Fashion Obscura: When Cicciolina, Porn Star-Turned-Politician, Went to Cannes
Fashion Obscura is Highsnobiety's series voyaging through the annals of under-appreciated fashion history.
Cannes is coming to a close, signaling the advent of my annual duty: to remind people of the time porn star, politician, and Jeff Koons' soon-to-be-wife Ilona Staller — AKA Cicciolina — attended the swanky film festival nearly naked.
Staller rose to international fame for her doomed relationship with Koons, who depicted the duo having sex in his controversial series "Made in Heaven." But the Hungarian-Italian was destined to make history, with or without the high-profile relationship.
To briefly recap Staller's unconventional career path: in the early '70s, she met pornographer Riccardo Schicchi and, with his help, landed roles in several pornographic films, including the famous Carne Bollente.
While building her pornography career under the stage name Cicciolina, Staller became involved with the nuclear disarmament and animal rights movements in Italy, eventually leading her to join the country's Green Party.
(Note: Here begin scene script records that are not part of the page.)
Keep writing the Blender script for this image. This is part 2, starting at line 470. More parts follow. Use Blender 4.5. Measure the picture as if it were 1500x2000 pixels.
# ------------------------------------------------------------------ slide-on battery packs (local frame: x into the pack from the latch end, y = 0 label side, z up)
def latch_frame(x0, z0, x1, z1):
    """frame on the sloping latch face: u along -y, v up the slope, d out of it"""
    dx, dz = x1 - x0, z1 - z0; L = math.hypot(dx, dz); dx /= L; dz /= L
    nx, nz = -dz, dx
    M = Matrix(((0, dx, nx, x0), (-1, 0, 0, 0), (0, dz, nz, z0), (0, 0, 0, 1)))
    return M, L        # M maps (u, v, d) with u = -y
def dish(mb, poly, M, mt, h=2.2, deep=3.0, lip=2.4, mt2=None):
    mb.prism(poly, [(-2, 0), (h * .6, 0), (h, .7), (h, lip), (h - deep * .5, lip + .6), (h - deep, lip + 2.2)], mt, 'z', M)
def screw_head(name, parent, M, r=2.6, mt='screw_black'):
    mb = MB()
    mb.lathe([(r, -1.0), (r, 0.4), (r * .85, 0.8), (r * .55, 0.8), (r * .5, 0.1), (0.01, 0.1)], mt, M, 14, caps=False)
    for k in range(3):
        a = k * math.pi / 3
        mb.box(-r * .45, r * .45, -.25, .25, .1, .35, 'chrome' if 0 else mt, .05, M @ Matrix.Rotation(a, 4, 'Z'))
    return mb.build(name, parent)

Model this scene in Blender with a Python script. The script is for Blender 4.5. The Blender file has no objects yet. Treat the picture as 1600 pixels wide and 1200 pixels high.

In 1979, the party presented her as a parliamentary candidate.
In 1985, though, she turned her attention to the libertarian Radical Party, focused on human rights, disarmament, and abortion. When the Radicals asked her to run for Parliament in the Lazio district, she accepted and in 1987, she was elected to office.
Regarded by some as a feminist icon, Staller wielded her sexuality as a political tool — and used it to poke fun at the institutional, boy's club mentality of politics. Instead of addressing male members of Parliament as "Your Honor," she called them cicciolini, a masculinization of her stage name that loosely translates to "cute little tubby boys."
In 1988, she attended Cannes on behalf of the Italian government, an opportunity she milked to the fullest extend. Clinching herself a spot in red carpet hall of fame, the politician wore a gauzy dress with ample cut-outs that bared her breasts, stomach, and legs. She completed the look with a flower crown, fishnet thigh-highs, and a Popples stuffed animal, a children's toy that would soon become her signature.
The daring ensemble is still ridiculed to this day, but I like to think that Cicciolina was — and still is — way ahead of her time. La vita è radicale, baby!